Although many have written about the lives of Rand and Nabokov, Bell-Villada believes he's still brought original material to the table.

"In the 1990s Random House commissioned novelist Louis Begley to write an introduction to a new edition of Nabokov's Speak, Memory. Begley wrote it, and it went into galleys. Then Nabokov's son Dmitri got hold of it. He objected to Begley's rather mild criticism of Nabokov's indifference to the Nazi regime in the novelist's recollections of Berlin in the 1930s.

"Dmitri demanded changes. Begley refused. So Dmitri had the introduction scratched. At a conference on Nabokov at Cornell in 1999, Dmitri publicly bragged, 'The introduction did not appear.'

"When I found out about this incident, I tracked Mr. Begley and asked if I could use the essay as an appendix to my book. He got hold of the galley proofs from the Boston University Archives and sent it to me, giving me permission to use it. His intro to Speak, Memory found a home in my volume, as an appendix.

"I should observe that I enjoy a good intellectual relationship with certain libertarian scholars -- Chris Matthew Sciabarra, Mimi Reisel Gladstein, Shoshana Milgram. I've even published in Sciabarra's magazine, the Journal of Ayn Rand Studies. One thing is libertarianism as an idea to be discussed and bandied about, another is the 'vulgar libertarianism' (by analogy with 'vulgar Marxism') that I see taking hold in this country."

Finally, Bell-Villada believes that his own personal background influenced his own interest in Rand.
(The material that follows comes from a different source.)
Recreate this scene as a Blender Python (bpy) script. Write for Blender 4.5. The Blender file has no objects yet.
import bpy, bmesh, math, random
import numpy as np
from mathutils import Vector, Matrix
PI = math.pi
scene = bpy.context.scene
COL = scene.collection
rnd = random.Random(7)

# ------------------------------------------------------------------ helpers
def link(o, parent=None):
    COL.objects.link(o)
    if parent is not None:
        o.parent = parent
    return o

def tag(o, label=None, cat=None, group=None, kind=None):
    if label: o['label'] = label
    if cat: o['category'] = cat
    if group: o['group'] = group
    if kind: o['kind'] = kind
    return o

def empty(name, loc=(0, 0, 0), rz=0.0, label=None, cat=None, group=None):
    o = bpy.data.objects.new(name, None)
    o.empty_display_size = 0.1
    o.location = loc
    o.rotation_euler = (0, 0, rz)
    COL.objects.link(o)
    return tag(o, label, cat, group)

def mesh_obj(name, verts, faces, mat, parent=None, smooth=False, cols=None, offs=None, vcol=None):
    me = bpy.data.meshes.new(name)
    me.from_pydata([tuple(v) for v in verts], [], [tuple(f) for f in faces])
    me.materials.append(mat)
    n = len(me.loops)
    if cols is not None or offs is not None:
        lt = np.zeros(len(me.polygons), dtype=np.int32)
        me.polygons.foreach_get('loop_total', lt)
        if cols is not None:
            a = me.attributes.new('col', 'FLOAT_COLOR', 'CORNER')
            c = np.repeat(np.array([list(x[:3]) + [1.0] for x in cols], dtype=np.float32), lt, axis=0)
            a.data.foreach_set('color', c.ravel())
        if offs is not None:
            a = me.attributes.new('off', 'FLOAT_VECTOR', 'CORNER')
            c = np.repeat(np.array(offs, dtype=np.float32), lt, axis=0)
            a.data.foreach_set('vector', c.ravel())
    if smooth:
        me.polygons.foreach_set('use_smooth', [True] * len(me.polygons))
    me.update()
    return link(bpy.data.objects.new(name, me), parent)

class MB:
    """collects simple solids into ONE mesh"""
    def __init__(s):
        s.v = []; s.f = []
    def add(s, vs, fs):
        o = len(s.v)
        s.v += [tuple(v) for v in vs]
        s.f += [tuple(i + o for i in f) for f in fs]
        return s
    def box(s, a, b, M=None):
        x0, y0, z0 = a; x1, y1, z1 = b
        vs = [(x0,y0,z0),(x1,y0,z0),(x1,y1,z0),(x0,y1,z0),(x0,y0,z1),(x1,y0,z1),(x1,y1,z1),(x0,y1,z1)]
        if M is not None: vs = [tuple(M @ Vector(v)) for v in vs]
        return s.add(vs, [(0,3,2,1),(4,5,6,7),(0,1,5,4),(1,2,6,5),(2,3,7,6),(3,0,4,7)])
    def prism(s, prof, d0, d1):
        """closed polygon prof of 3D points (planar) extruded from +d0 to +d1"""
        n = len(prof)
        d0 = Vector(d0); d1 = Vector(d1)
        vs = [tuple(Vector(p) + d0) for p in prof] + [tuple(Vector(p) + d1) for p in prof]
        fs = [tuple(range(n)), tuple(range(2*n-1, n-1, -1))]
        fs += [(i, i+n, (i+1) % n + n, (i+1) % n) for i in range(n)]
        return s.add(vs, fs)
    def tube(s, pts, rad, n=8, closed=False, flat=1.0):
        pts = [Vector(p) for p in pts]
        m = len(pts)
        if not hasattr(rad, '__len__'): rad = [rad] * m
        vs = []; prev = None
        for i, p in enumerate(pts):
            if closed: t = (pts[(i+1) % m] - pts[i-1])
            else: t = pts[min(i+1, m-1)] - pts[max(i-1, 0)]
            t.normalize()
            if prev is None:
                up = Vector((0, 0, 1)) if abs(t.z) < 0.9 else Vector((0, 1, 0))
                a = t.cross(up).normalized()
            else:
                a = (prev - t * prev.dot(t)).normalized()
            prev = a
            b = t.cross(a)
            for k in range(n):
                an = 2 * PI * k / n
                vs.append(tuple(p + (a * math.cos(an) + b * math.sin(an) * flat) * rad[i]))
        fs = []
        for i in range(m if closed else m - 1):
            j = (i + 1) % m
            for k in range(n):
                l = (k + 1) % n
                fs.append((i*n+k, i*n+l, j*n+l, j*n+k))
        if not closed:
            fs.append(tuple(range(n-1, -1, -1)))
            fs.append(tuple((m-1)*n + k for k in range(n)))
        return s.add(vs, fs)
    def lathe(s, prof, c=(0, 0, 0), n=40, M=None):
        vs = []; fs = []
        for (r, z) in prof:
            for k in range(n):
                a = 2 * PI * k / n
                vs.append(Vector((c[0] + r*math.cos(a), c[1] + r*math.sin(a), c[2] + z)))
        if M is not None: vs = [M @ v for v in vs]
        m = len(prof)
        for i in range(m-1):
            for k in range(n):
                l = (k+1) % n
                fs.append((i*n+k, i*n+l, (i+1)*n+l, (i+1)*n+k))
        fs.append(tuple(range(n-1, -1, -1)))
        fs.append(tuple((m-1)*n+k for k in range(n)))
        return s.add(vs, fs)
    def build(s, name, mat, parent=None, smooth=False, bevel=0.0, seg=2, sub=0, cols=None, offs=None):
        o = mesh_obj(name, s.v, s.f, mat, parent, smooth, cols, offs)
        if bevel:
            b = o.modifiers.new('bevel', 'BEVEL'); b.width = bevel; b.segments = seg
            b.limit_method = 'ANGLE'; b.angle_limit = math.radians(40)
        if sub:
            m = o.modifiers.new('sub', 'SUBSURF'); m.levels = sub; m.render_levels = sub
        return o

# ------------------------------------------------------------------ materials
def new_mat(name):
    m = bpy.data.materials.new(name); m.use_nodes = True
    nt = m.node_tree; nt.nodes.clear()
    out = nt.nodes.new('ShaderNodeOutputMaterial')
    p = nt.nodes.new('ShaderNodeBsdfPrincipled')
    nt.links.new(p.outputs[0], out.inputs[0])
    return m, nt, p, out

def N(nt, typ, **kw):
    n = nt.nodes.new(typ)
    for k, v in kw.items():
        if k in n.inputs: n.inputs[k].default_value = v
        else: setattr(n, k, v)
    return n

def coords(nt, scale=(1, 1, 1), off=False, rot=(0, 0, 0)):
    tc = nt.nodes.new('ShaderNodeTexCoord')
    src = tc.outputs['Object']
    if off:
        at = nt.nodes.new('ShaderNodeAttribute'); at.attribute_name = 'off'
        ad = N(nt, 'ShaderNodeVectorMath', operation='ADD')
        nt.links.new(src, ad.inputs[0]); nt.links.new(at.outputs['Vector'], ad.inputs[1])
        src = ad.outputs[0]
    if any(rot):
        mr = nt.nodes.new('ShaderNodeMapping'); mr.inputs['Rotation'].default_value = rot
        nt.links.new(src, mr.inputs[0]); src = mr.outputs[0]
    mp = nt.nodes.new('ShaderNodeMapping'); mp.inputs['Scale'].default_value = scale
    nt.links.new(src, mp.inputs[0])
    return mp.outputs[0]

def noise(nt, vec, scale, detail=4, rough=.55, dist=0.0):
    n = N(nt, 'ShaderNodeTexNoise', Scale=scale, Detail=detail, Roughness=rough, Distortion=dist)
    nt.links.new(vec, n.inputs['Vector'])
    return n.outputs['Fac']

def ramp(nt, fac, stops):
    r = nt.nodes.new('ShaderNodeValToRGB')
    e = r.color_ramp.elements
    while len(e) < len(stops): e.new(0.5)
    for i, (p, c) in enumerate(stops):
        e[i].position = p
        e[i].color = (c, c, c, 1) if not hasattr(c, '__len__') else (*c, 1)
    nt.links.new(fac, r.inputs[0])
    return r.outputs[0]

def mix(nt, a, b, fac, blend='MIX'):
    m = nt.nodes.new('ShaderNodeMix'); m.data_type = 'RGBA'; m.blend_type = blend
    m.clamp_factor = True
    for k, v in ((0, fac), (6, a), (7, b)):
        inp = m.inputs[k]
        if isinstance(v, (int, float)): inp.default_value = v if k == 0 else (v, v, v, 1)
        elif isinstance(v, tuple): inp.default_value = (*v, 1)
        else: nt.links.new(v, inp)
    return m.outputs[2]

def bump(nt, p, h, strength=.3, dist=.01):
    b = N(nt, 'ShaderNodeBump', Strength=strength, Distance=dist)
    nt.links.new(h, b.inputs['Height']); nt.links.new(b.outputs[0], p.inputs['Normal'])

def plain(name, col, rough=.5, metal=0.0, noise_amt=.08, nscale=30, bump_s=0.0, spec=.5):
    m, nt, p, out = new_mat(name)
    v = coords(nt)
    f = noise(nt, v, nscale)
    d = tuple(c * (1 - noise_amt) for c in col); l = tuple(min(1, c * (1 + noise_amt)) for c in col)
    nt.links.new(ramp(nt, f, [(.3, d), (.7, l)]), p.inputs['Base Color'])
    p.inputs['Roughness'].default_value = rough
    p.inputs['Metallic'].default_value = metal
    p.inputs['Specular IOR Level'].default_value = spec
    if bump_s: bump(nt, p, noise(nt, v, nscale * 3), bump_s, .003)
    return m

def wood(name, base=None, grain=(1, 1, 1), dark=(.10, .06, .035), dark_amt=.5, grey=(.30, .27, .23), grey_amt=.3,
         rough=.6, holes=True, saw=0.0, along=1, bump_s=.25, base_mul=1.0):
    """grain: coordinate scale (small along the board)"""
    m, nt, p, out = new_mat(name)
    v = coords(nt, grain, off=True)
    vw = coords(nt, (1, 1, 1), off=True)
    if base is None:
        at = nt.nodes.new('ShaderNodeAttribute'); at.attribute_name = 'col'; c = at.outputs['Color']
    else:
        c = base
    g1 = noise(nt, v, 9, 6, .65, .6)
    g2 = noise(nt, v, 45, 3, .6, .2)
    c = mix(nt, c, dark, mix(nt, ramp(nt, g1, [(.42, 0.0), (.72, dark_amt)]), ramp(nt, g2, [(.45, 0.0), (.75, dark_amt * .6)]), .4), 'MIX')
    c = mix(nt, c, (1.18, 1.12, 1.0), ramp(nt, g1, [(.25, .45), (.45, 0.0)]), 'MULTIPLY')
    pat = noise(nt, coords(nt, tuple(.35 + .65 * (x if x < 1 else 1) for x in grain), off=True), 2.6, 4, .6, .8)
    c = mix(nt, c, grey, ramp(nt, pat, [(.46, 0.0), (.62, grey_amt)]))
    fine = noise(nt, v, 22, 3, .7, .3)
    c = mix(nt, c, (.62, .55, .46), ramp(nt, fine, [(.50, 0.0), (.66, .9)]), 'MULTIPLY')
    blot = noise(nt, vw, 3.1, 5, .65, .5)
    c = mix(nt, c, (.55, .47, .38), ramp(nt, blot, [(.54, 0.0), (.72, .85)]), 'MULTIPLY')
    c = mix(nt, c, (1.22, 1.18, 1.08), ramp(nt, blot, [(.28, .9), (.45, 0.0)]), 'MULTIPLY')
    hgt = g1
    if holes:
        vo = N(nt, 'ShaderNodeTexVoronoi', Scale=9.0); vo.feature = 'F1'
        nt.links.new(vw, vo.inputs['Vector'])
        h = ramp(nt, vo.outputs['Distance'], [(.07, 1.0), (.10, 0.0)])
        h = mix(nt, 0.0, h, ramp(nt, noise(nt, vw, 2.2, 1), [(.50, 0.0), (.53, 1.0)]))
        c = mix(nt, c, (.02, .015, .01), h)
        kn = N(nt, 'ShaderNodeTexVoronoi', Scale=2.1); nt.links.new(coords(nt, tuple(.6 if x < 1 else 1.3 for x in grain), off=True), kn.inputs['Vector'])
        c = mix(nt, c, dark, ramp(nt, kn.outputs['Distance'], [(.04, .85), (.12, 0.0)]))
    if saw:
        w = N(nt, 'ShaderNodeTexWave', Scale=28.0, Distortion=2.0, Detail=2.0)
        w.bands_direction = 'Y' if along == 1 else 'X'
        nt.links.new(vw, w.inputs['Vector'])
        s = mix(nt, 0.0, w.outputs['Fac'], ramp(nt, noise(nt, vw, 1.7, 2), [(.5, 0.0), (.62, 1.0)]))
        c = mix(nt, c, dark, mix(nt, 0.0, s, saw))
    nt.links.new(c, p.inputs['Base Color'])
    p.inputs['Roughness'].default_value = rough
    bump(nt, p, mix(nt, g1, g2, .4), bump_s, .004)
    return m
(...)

"My background is very complicated," he says. "I was born in Haiti, and grew up in Puerto Rico, Cuba, and Venezuela. My father was a WASP adventurer from Kansas. My mother was Chinese-Filipina from Hawaii, where he originally met her, and whence he spirited her off to the Caribbean, to make money.

"My father was an obsessive entrepreneur who could have walked out of the pages of a Rand novel. His sole focus was making money, at the expense of all else. He was totally indifferent to his family and showed virtually no interest in his children and their development. He exploited my mother as a free secretary, then dumped her for a blond Cuban. He came close to destroying all of us, including my two siblings. My mom even attempted suicide when things were at their worst.

"Here is a relevant excerpt from my book (which contains quite a bit of autobiography):

 

"In his role as a father, I have no memory of his playing, romping, biking, or chatting with my brother and me, or of him teaching us, or doing yard work with us, or taking us to cultural or sporting events. I have only a recollection or two of his going for family strolls with us. In Puerto Rico and later in Cuba, both my brother and I were good students who got excellent grades, making Honor Roll numerous times. Yet my father never offered any congratulations for our achievements. In fact, I cannot recall his demonstrating any pride or pleasure in his children at all. And of course he never refers to us in his many letters. Not believing that the environment shapes a human being, he took next to no interest in creating a suitable environment for his offspring...

"My father, then, shared with Ayn Rand, and with her business heroes Hank Rearden, Dagny Taggart, and John Galt, the ideal of a selfish pursuit of individual wealth, together with a studied indifference toward others and a concomitant lack of interest in nurturing or loving his own blood-kin. At home and elsewhere, he lived by Galt’s dictum: 'Do you ask what moral obligation I owe to my fellow man? None -- except the obligation I owe to myself.' If one adds the words 'and family' after 'fellow man,' the Galtian statement of principles fits my male progenitor perfectly. And again, like Rand herself receiving crucial help from all sorts of people throughout her life, while asserting apodictically that no one had helped her along the way, my father too claimed to be 'self-made' and to have earned everything, in his familiar words, 'from the sweat of my brow.'


"In many ways, when I write about Rand, I'm writing about my father. Like my previous memoir -- Overseas American: Growing Up Gringo in the Tropics -- this book is a catharsis, an exorcism. I am exorcising the Randian ghost that was my evil and destructive dad.

"I believe the above should help explain why I choose to write about Ayn Rand! She is a horrible writer, but one who nonetheless represents powerful forces in American life, my father being a specimen thereof."